What is a Standard Transfer Value?
There is a statutory basis for calculating the minimum or standard transfer value payable in lieu of a deferred pension entitlement from a defined benefit scheme. The assumptions that are used are set out by the Pensions Authority.
There may be a reduction in the standard transfer value payable depending on the solvency level of the individual scheme.
Other schemes which are well funded may offer scheme transfer values in excess of the statutory minimum standard transfer value.
What is an Enhanced Transfer Value?
In some cases transfer values may be offered – for a limited time period only - on a more generous or ‘enhanced’ basis in comparison to the normal scheme transfer value, e.g. 120% of the scheme transfer value.
Enhanced transfer values (ETV) exercises are typically run by the sponsors of defined benefit schemes who want to employ this approach as a risk management tool with which to reduce long term liabilities and costs. The scheme would no longer have an obligation to pay out future pensions to deferred members electing to take the ETV offered.

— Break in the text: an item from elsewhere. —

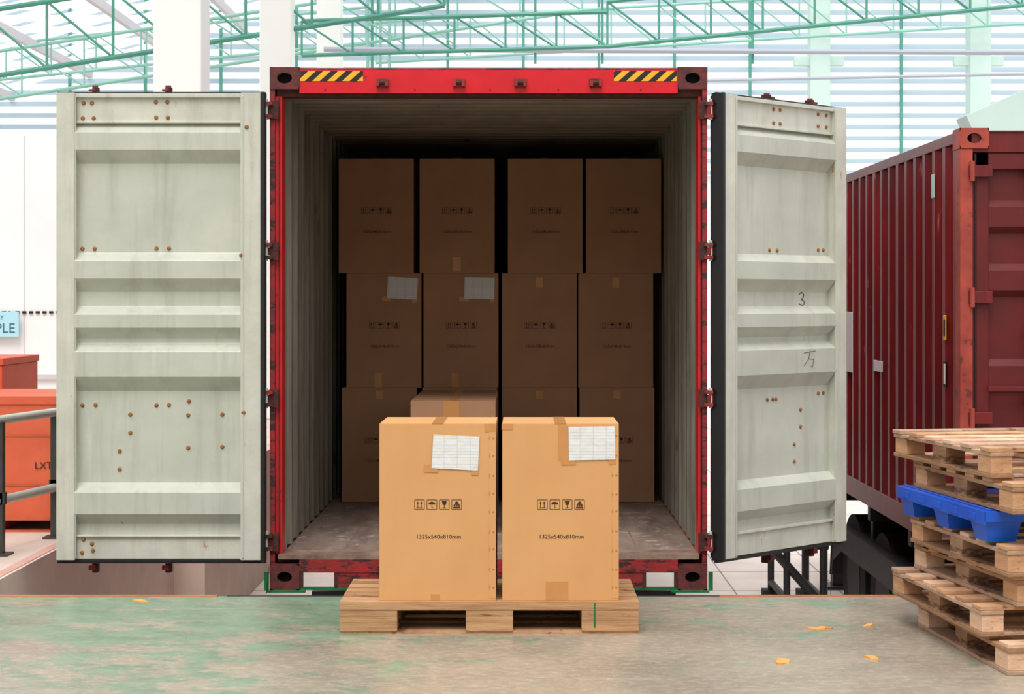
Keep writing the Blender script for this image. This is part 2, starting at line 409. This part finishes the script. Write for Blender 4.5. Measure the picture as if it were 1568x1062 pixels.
stroke(d, [(.765, 1.535), (.79, 1.548), (.81, 1.535), (.808, 1.52), (.785, 1.508), (.812, 1.498), (.815, 1.482), (.795, 1.473), (.765, 1.482)], -.002)
stroke(d, [(.74, 1.195), (.85, 1.205)], RD - .001, r=.0018); stroke(d, [(.80, 1.215), (.785, 1.16), (.74, 1.12)], RD - .001, r=.0018)
stroke(d, [(.785, 1.16), (.835, 1.155), (.82, 1.11), (.805, 1.115)], RD - .001, r=.0018)
d.obj('right_door', loc=(1.068, -.01, 0), rz=math.radians(43.7), bevel=.003, seg=1, parent=main)

# ------------------------------------------------------------------ cardboard boxes
def carton(loc, w=.53, dep=1.325, h=.80, k='card', label=None, tapes=(), rz=0):
    b = Bld()
    b.box(0.003, w - .003, 0.0, dep, 0, h - .004, k)
    b.box(.003, w - .003, .002, dep * .5 - .002, h - .004, h, k)
    b.box(.003, w - .003, dep * .5 + .002, dep - .002, h - .004, h, k)
    b.box(w - .034, w - .003, -.0014, .0, .01, h - .012, k)
    for i in range(9):
        z = .06 + i * (h - .12) / 8 + random.uniform(-.006, .006)
        b.box(w - .018, w - .010, -.0024, -.001, z - .003, z + .003, 'staple')
        b.face([(w - .030, -.0016, z + .012), (w - .034, -.0042, z), (w - .030, -.0016, z - .012)], 'seam')
    b.box(w * .5 - .026, w * .5 + .026, .0, dep, h, h + .0008, 'tape')
    for t in tapes:
        x0, x1, z0, z1 = t
        b.box(x0, x1, -.0016, 0, z0, z1, 'tape')
    y = -.0012
    def q(x0, x1, z0, z1): b.box(x0, x1, y, 0, z0, z1, 'ink')
    s_ = .021; zc = .434 * h / .8; t_ = .0022
    for i, xc in enumerate((.184, .240, .296, .352)):
        q(xc - s_, xc + s_, zc - s_ - t_, zc - s_); q(xc - s_, xc + s_, zc + s_, zc + s_ + t_)
        q(xc - s_ - t_, xc - s_, zc - s_, zc + s_); q(xc + s_, xc + s_ + t_, zc - s_, zc + s_)
        if i == 0:
            for o in (-.008, .008):
                q(xc + o - .0015, xc + o + .0015, zc - .012, zc + .010)
                b.face([(xc + o - .005, y, zc + .006), (xc + o + .005, y, zc + .006), (xc + o, y, zc + .015)], 'ink')
            q(xc - .014, xc + .014, zc - .016, zc - .013)
        elif i == 1:
            b.face([(xc + .016 * math.cos(a), y, zc + .001 + .012 * math.sin(a)) for a in [j * math.pi / 8 for j in range(9)]], 'ink')
            q(xc - .001, xc + .0012, zc - .014, zc + .002); q(xc - .001, xc + .006, zc - .015, zc - .013)
        elif i == 2:
            b.face([(xc - .011, y, zc + .016), (xc + .011, y, zc + .016), (xc + .007, y, zc - .001), (xc - .007, y, zc - .001)], 'ink')
            q(xc - .0014, xc + .0014, zc - .013, zc); q(xc - .008, xc + .008, zc - .016, zc - .013)
        else:
            q(xc - .016, xc + .016, zc - .017, zc - .011)
            for o in (-.010, 0, .010): q(xc + o - .0035, xc + o + .0035, zc - .009, zc - .002)
            q(xc - .013, xc + .013, zc - .001, zc + .001)
            b.face([(xc - .010, y, zc + .003), (xc + .010, y, zc + .003), (xc + .004, y, zc + .014), (xc - .004, y, zc + .014)], 'ink')
    b.text('1325x540x810mm', .198, Matrix.Translation((.270, y, .280 * h / .8)), 'ink', .005, 1.02)
    if label:
        x0, x1, z0, z1, a = label
        cx, cz = (x0 + x1) / 2, (z0 + z1) / 2
        T = Matrix.Translation((cx, -.004, cz)) @ Matrix.Rotation(a, 4, 'Y')
        hw, hh = (x1 - x0) / 2, (z1 - z0) / 2
        b.box(-hw, hw, -.001, .001, -hh, hh, 'label', T)
        T2 = Matrix.Translation((cx, -.0022, cz)) @ Matrix.Rotation(a, 4, 'Y')
        b.box(-hw - .035, -hw + .03, -.0006, .0006, -hh - .02, -hh + .012, 'tape', T2)
        b.box(hw - .03, hw + .004, -.0006, .0006, -hh - .022, -hh + .01, 'tape', T2)
    return b.obj('cardboard_box', loc=loc, rz=rz, bevel=.005 if k == 'card' else .004)

PZ = .147
carton((-.649, -1.90, PZ), w=.532, dep=.47, h=.797, label=(.243, .452, .592, .745, math.radians(3)), tapes=[(.235, .275, .0, .028), (.478, .53, .76, .797)])
carton((-.094, -1.90, PZ), w=.532, dep=.47, h=.797, label=(.303, .512, .634, .785, math.radians(-1)), tapes=[(.20, .30, .0, .085), (.255, .300, .63, .79), (.0, .05, .77, .797)])
r0, rh = IZ0 + .003, .801
lab = (.29, .50, .62, .77, math.radians(3)); lab2 = (.29, .50, .62, .77, math.radians(1))
BY = 2.57
for x in (-1.290, -.723, -.105, .444):
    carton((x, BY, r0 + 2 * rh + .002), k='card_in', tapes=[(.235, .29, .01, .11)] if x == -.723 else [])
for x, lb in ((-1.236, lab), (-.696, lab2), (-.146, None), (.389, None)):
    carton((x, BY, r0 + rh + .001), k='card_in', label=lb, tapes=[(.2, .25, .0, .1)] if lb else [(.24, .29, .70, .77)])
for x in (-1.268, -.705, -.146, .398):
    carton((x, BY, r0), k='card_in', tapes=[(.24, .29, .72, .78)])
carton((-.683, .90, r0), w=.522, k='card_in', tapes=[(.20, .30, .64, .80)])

# ------------------------------------------------------------------ pallets
b = Bld()
px0, px1, py0, pdep = -.823, .525, -1.925, .66
w = px1 - px0
for i in range(5):
    y0 = i * pdep / 5
    b.box(0, w, y0 + (.0 if i == 0 else .008), y0 + pdep / 5 - .008, .112, .146, 'pallet')
b.box(0.002, w - .002, .0, pdep, .106, .112, 'pallet2')
for a, c in ((.002, .258), (.568, .780), (1.09, w - .002)):
    for y0 in (.0, .26, .54):
        for z0 in (.024, .0515, .079): b.box(a, c, y0 + .002, y0 + .115, z0, z0 + .027, 'pallet')
for y0 in (.0, .26, .54):
    b.box(0, w, y0 + .006, y0 + .10, .0, .012, 'pallet2')
for a, c in ((0, .258), (.568, .780), (1.09, w)):
    b.box(a, c, .0, pdep, .012, .024, 'pallet')
b.box(1.145, 1.152, -.001, .0, .03, .14, 'bgreen')
b.obj('wooden_pallet', loc=(px0, py0, 0.0), bevel=.002)

def pallet(loc, rz, k, k2, w=1.2, dep=1.1, h=.126):
    b = Bld()
    t = .018
    j = lambda: random.uniform(-.008, .008)
    for i in range(6):
        y0 = i * (dep - .1) / 5
        b.box(j(), w + j(), y0, y0 + .1, h - t, h, random.choice((k, k2)))
    for x0 in (0.004, w / 2 - .05, w - .104):
        b.box(x0, x0 + .1, .0, dep, h - 2 * t, h - t, k2)
        for y0 in (.006, dep / 2 - .07, dep - .146):
            o = random.uniform(-.004, .004)
            b.box(x0 + .004 + o, x0 + .096 + o, y0, y0 + .14, t, h - 2 * t, random.choice((k, k2)))
        b.box(x0, x0 + .1, .0, dep, .0, t, k)
    for y0 in (0, dep / 2 - .05, dep - .1):
        b.box(.104, w - .104, y0 + .01, y0 + .09, .002, t - .002, k2)
    return b.obj('wooden_pallet', loc=loc, rz=rz, bevel=.003)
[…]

ETV exercises have significantly increased in popularity among DB scheme sponsors over the last few years as lower corporate bond yields have resulted in a dramatic increase in the cost of defined pension schemes reflected in the sponsors’ financial statements.
Why is your former employer making this option available?
There are two main reasons why this option is being offered:
1. For members, the option provides greater choice and flexibility compared with the options available if you were to remain in the pension scheme.
2. For the sponsor, where some members decide to take up the option, there will be less risk in relation to the provision of future pensions to deferred members, as well as a reduction in the liabilities shown on the company Balance Sheet.